Every morning I hear the tentative peeps of birds, which tells me it is getting light. I can’t really tell, because the window has old, iron shutters that I fold over it every night for privacy and better sleeping. It is very quiet. In fact, in the five days I’ve been here, I have not once heard a loud motor on any vehicle–except a tractor that came up the street as I explored the old market garden area around this house. After the sun is truly up, there is another bird that has a rich, rather complicated song that varies based on…oh who can say? It is very charming, though he only regales us for a couple of minutes and that is it. The garden has lots of flowers, and I found I expected a hummingbird, but I’ve not seen one. Do they not live here? Oh, lord! The Priest of Google says “Hummingbirds do not occur in Europe.” 
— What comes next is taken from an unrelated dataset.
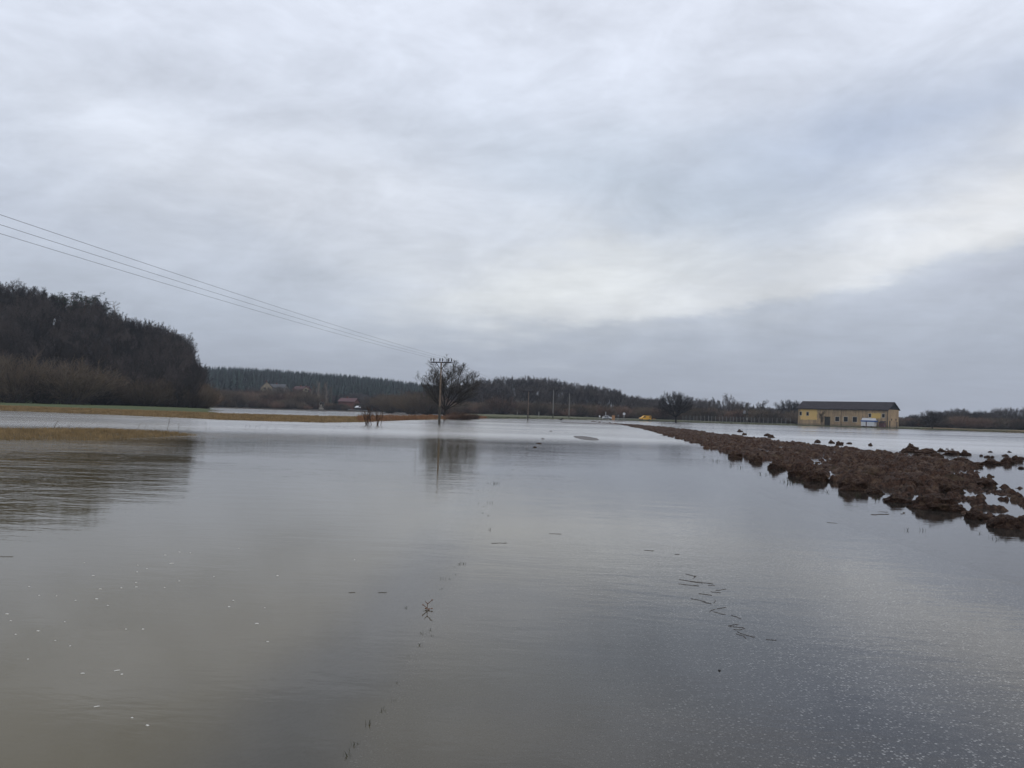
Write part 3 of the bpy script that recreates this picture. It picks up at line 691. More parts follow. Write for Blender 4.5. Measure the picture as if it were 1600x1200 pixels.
def gn_scatter(name, pts, protos, label):
    """pts: (x, y, z, scale_xy, scale_z, rot, pick); protos: objects in the scene that lend their meshes"""
    P = np.array(pts); me = bpy.data.meshes.new(name)
    me.vertices.add(len(P)); me.vertices.foreach_set('co', P[:, :3].astype(np.float32).ravel())
    sv = me.attributes.new('sv', 'FLOAT_VECTOR', 'POINT'); sv.data.foreach_set('vector', np.stack([P[:, 3], P[:, 3], P[:, 4]], -1).astype(np.float32).ravel())
    rv = me.attributes.new('rv', 'FLOAT_VECTOR', 'POINT'); rv.data.foreach_set('vector', np.stack([P[:, 5] * 0, P[:, 5] * 0, P[:, 5]], -1).astype(np.float32).ravel())
    pk = me.attributes.new('pk', 'INT', 'POINT'); pk.data.foreach_set('value', P[:, 6].astype(np.int32))
    o = obj(name, me); tag(o, label, kind='stuff')
    ng = bpy.data.node_groups.new(name, 'GeometryNodeTree')
    ng.interface.new_socket('Geometry', in_out='INPUT', socket_type='NodeSocketGeometry'); ng.interface.new_socket('Geometry', in_out='OUTPUT', socket_type='NodeSocketGeometry')
    gi = ng.nodes.new('NodeGroupInput'); go = ng.nodes.new('NodeGroupOutput'); ip = ng.nodes.new('GeometryNodeInstanceOnPoints'); j = ng.nodes.new('GeometryNodeJoinGeometry')
    for src in protos:
        oi = ng.nodes.new('GeometryNodeObjectInfo'); oi.transform_space = 'ORIGINAL'; oi.inputs['Object'].default_value = src; oi.inputs['As Instance'].default_value = True
        ng.links.new(oi.outputs['Geometry'], j.inputs[0])
    def attr(nm, ty):
        a = ng.nodes.new('GeometryNodeInputNamedAttribute'); a.data_type = ty; a.inputs['Name'].default_value = nm; return a.outputs['Attribute']
    ng.links.new(gi.outputs[0], ip.inputs['Points']); ng.links.new(j.outputs[0], ip.inputs['Instance']); ip.inputs['Pick Instance'].default_value = True
    ng.links.new(attr('pk', 'INT'), ip.inputs['Instance Index']); ng.links.new(attr('rv', 'FLOAT_VECTOR'), ip.inputs['Rotation']); ng.links.new(attr('sv', 'FLOAT_VECTOR'), ip.inputs['Scale'])
    ng.links.new(ip.outputs[0], go.inputs[0])
    md = o.modifiers.new('scatter', 'NODES'); md.node_group = ng
    return o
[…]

The patio off the kitchen is a very pleasant place to sit, and the jasmine against the wall smells lovely. Though often very basic, I saw that if a house has a large tree or a shady corner, there is a table and chairs. Just sitting and talking seems to be a key pastime, and in this climate it is pleasant and cheap.

 

 

 

 

 

This morning was the farmer’s market, and I walked up soon after it opened. A couple of doors down I looked into someone’s yard and smiled. French cats also know how to go receive frequencies from outer space by sitting in an anointed spot and pretending that they are invisible.

 

 

 

 

 

 

 

 

 

 

 

 

At the market I got some sheep’s milk cheese, a half of a roasted “farmer’s chicken,” and a classic seasonal product from the center of France. I was able to speak with the farm woman at the stand about these white asparagus, and she gave me detailed instructions on how to prepare them, and how to choose them. The bigger they are, the less fibrous, surprisingly. When I first was in the Loire Valley, as a 25-year-old wife and mother, my French was not good enough to get an explanation, and they were a failure. Today I followed the instructions quite faithfully, adding butter and black pepper, and they were, as she said, formidable.